Sunday, September 20, 2009

"Spanglish" gently nudges at the culture wars


The Sony-Columbia film “Spanglish”, directed by James L. Brooks, came out over Christmas in 2004, but it sounds more recent, maybe because the cultural issues in this long but gentle comedy stick to the ribs. The story is told by the bilingual daughter Cristina (Shelby Bruce), who accompanies her mother Flor (Paz Vega) across the border to settle in a kind of little Mexico: Texas isn’t quite as homey to them as LA, where they settle.

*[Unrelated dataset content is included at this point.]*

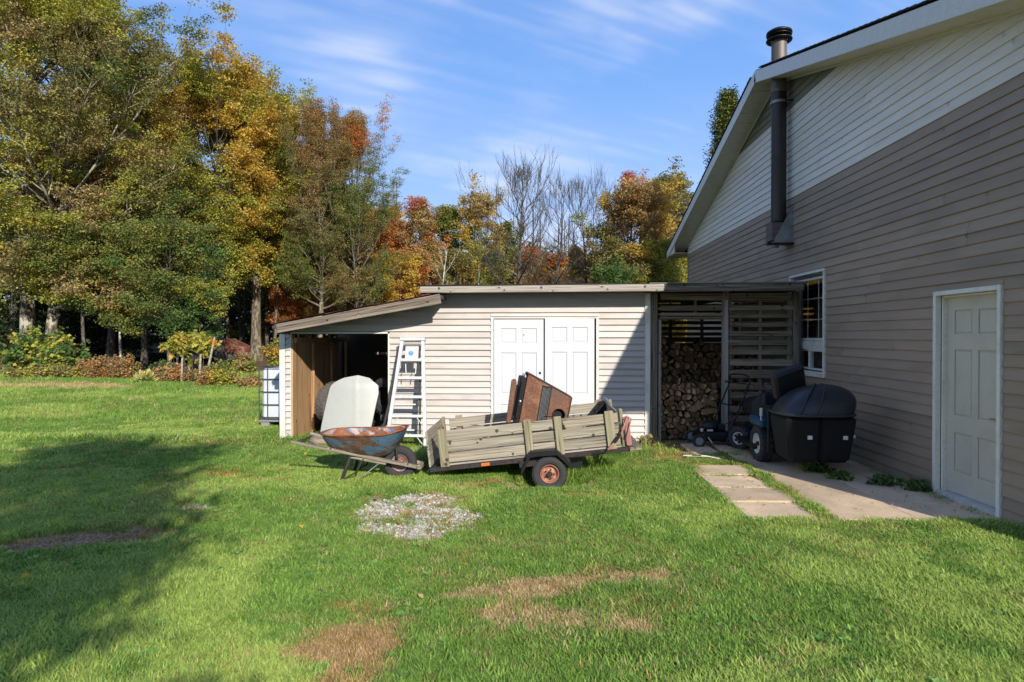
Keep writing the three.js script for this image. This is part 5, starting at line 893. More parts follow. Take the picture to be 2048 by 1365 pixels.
function sprayFor(n, radius, flat, size, shape = 0) { const k = [n, radius, flat, size, shape].join(); return (SPRAYS[k] ??= [0, 1].map((i) => spray(n, radius, flat, size, 700 + i * 13 + n, shape))); }
function scatter(name, geo, mat, list, parent) {                  // list: { p, s, q(Euler), c }
  const m = new THREE.InstancedMesh(geo, mat, list.length), X = M4(), Q = new THREE.Quaternion(), E = new THREE.Euler(), S = new THREE.Vector3(), P = new THREE.Vector3(), C = new THREE.Color();
  list.forEach((o, i) => { E.set(...(o.q || [0, 0, 0])); Q.setFromEuler(E); Array.isArray(o.s) ? S.set(...o.s) : S.setScalar(o.s); X.compose(P.set(...o.p), Q, S); m.setMatrixAt(i, X); m.setColorAt(i, C.setRGB(...o.c)); });
  m.name = parent ? name : numbered(name); m.castShadow = m.receiveShadow = true; (parent || scene).add(m); return m;
}
const lin = (h) => { const c = new THREE.Color(h); return [c.r, c.g, c.b]; };
const pal = (...h) => h.map(lin);
const rgb = (...q) => q.map(([r, g, b]) => { const c = new THREE.Color().setRGB(r / 255, g / 255, b / 255, THREE.SRGBColorSpace); return [c.r, c.g, c.b]; });
const PAL = {                                                     // leaf colours (sRGB, 0 to 255)
  olive: rgb([138, 132, 62], [148, 138, 66], [160, 142, 78], [120, 122, 58], [172, 154, 94], [142, 126, 70]),
  oliveGreen: rgb([116, 130, 50], [130, 140, 54], [144, 142, 60], [98, 116, 46], [156, 150, 66]),
  green: rgb([78, 110, 42], [90, 122, 46], [106, 134, 52], [70, 100, 40], [122, 144, 58]),
  yellow: rgb([200, 172, 62], [210, 182, 70], [184, 166, 62], [164, 158, 60], [208, 174, 70], [176, 154, 60]),
  gold: rgb([208, 174, 68], [216, 182, 76], [196, 164, 66], [206, 178, 74]),
  orange: rgb([204, 136, 68], [196, 128, 64], [212, 148, 76], [184, 130, 68]),
  rust: rgb([180, 142, 84], [166, 132, 78], [190, 146, 86], [156, 140, 80], [178, 152, 90]),
  red: rgb([184, 84, 66], [194, 98, 78], [172, 76, 62], [200, 116, 94]),
  pinkRed: rgb([196, 126, 106], [190, 116, 96], [206, 144, 116]),
  tan: rgb([180, 156, 98], [192, 168, 108], [164, 146, 86], [200, 176, 120]),
  dark: rgb([40, 54, 26], [46, 60, 30], [36, 48, 22]),
  yg: rgb([168, 166, 62], [182, 174, 66], [150, 156, 54], [192, 182, 76]),
};
const pickc = (r, p, j = 0.22) => { const c = p[floor(r() * p.length)], k = 1.08 - j / 2 + r() * j; return [c[0] * k, c[1] * k, c[2] * k]; };
// a tree: trunk and limbs as one mesh, leaves as clumps along the twigs
function tree(o) {
  const r = rng(o.seed), wood = [], spots = [];
  const t = thing(o.name || 'maple_tree', o.label, 'tree', [o.x, (o.y ?? groundY(o.x, o.z)) - 0.1, o.z], 0, o.group);
  const H = o.h, cb = o.cb ?? 0.25, lean = o.lean || [0, 0], R = o.R ?? H * 0.014;
  const trunkAt = (q) => [lean[0] * H * q + sin(q * 5 + o.seed) * 0.012 * H, H * q, lean[1] * H * q + cos(q * 4 + o.seed) * 0.012 * H];
  const tp = [], tr = []; for (let i = 0; i <= 9; i++) { const q = i / 9 * 0.97; tp.push(trunkAt(q)); tr.push(max(0.012, R * (1 - q) ** 0.85 * (i === 0 ? 1.35 : 1))); }
  wood.push(tubePath(tp, tr, 8));
  const nL = o.limbs ?? 34, twigs = o.twigs ?? 5, up = o.up ?? 0.5;
  const prof = o.prof || ((q) => (0.45 + 0.55 * sin(PI * min(1, q * 0.7 + 0.2))) * (q > 0.8 ? 1 - (q - 0.8) * 2 : 1));
  for (let i = 0; i < nL; i++) {
    const q = (i + r() * 0.8) / nL, f = cb + (0.965 - cb) * q, az = i * 2.39996 + r() * 0.9, el = mix(up * 0.4, up + 0.5, q) + (r() - 0.5) * 0.3, b = trunkAt(f), L = min(o.spread * prof(q) * (0.62 + r() * 0.65) / max(0.5, cos(el + 0.15)), (H * (1.0 + 0.03 * r()) - b[1]) / max(0.2, sin(el + 0.2)));
    const pts = [b], rad = [max(0.012, R * (1 - f) ** 0.9 * 0.55)], seg = 5; let e = el, a = az; const p = b.slice();
    for (let k = 1; k <= seg; k++) { const l = L / seg; p[0] += cos(a) * cos(e) * l; p[1] += sin(e) * l; p[2] += sin(a) * cos(e) * l; e += (o.curl ?? 0.12) + (r() - 0.5) * (o.bare ? 0.55 : 0.16); a += (r() - 0.5) * (o.bare ? 0.7 : 0.3); pts.push(p.slice()); rad.push(max(0.006, rad[0] * (1 - k / seg * 0.85))); }
    wood.push(tubePath(pts, rad, 5, false));
    for (let k = 0; k < twigs; k++) {
      const s = 0.3 + 0.7 * (k + r()) / twigs, si = min(seg - 1, floor(s * seg)), fr = s * seg - si, w = pts[si].map((v, c) => mix(v, pts[si + 1][c], fr));
      const ta = az + (k % 2 ? 1 : -1) * (0.5 + r() * 0.8), te = el + 0.15 + (r() - 0.4) * 0.9, tl = L * (0.18 + 0.3 * (1 - s * 0.6)) * (0.7 + r() * 0.6), tw = [w]; const v = w.slice(); let e2 = te;
      for (let j = 1; j <= 3; j++) { v[0] += cos(ta) * cos(e2) * tl / 3; v[1] += sin(e2) * tl / 3; v[2] += sin(ta) * cos(e2) * tl / 3; e2 += 0.12 + (r() - 0.5) * (o.bare ? 0.6 : 0.2); tw.push(v.slice()); }
      if (!o.noTwigMesh) wood.push(tubePath(tw, [max(0.006, rad[si] * 0.5), max(0.005, rad[si] * 0.35), 0.005, 0.004], 4, false));
      if (o.bare) for (let m = 0; m < o.bare; m++) { const b2 = tw[1 + (m % 3)].slice(), ta2 = ta + (r() - 0.5) * 1.6, te2 = te + 0.2 + (r() - 0.4) * 0.8, l2 = tl * (0.35 + r() * 0.35); wood.push(tubePath([b2, [b2[0] + cos(ta2) * cos(te2) * l2 * 0.5, b2[1] + sin(te2) * l2 * 0.5, b2[2] + sin(ta2) * cos(te2) * l2 * 0.5], [b2[0] + cos(ta2) * cos(te2) * l2, b2[1] + sin(te2 + 0.1) * l2, b2[2] + sin(ta2) * cos(te2) * l2]], [0.007, 0.005, 0.003], 3, false)); }
      for (let m = 0; m < (o.dense ?? 4); m++) { const u = 0.25 + 0.8 * r(), ui = min(2, floor(u * 3)), uf = u * 3 - ui; spots.push([tw[ui].map((c, d) => mix(c, tw[ui + 1][d], uf) + (r() - 0.5) * (o.jit ?? 0.35)), q]); }
    }
    if (o.tip !== false) for (let m = 0; m < (o.dense ?? 4) * 0.6; m++) { const k = 0.4 + 0.6 * r(), si = min(seg - 1, floor(k * seg)); spots.push([pts[si + 1].map((c) => c + (r() - 0.5) * (o.jit ?? 0.35)), q]); }
  }
  if (o.dense !== 0) for (let m = 0; m < 8; m++) spots.push([trunkAt(0.9 + 0.1 * r()).map((c) => c + (r() - 0.5) * 0.4), 1]);
  piece('trunk', merge(wood), o.bark || M.barkGrey, t);
  if (o.dense !== 0) {
    const size = (o.leaf ?? 0.13) * 0.72, geo = sprayFor(o.per ?? 36, o.clump ?? 0.46, o.flat ?? 0.42, size, o.shape || 0), lists = [[], []];
    spots.forEach(([p, q], i) => {
      const n = fbm(p[0] * 0.35 + o.seed, p[1] * 0.35 + p[2] * 0.2, 2, 801), P = o.pals[clamp(floor((n * 1.7 - 0.35 + (q - 0.5) * (o.grad ?? 0)) * o.pals.length), 0, o.pals.length - 1)];
      lists[i % 2].push({ p, s: 0.75 + r() * 0.5, q: [(r() - 0.5) * 0.8, r() * TAU, (r() - 0.5) * 0.8], c: pickc(r, P) });
    });
    lists.forEach((l, i) => tag(scatter('crown', geo[i], LEAF, l, t), null, null, null, 'stuff'));
  }
  return t;
}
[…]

Cristina longs to assimilate, a major concept of the film. (In fact, one of my novel plots, a young “European” Hispanic boy from Texas is already “assimilated” as he interacts with the life of a covert CIA agent, so the concept registers). Flor takes a job as a domestic in a well-to-do family of a chef John (Adam Sandler) and his rather narcissistic wife Deborah (Tea Leoni). We have the elements of misbehavior and love triangles (PG-13), which Cristina narrates almost in the style of a “Gossip Girl”. She makes astute comments. For example, American women give up their femininity and natural maternal instinct in order to compete, an idea that would resonate with social conservatives (like the authors of that book “The Natural Family” that I reviewed recently). Or, how in any family there has to be a social pecking order, and how people have to interact whether they want to or not. Sometimes you want to be left alone to do your own thing, and family members won’t let you.

The title of the film refers to the jargon of “American” Spanish, where English and Spanish words are used interchangeably, with false cognates sometimes taking on new meaning. High school kids, for example, know that “la tarea” means homework.

Sandler, except for one bedroom scene, is not quite as over-the-top as in Waterboy and “Big Daddy.”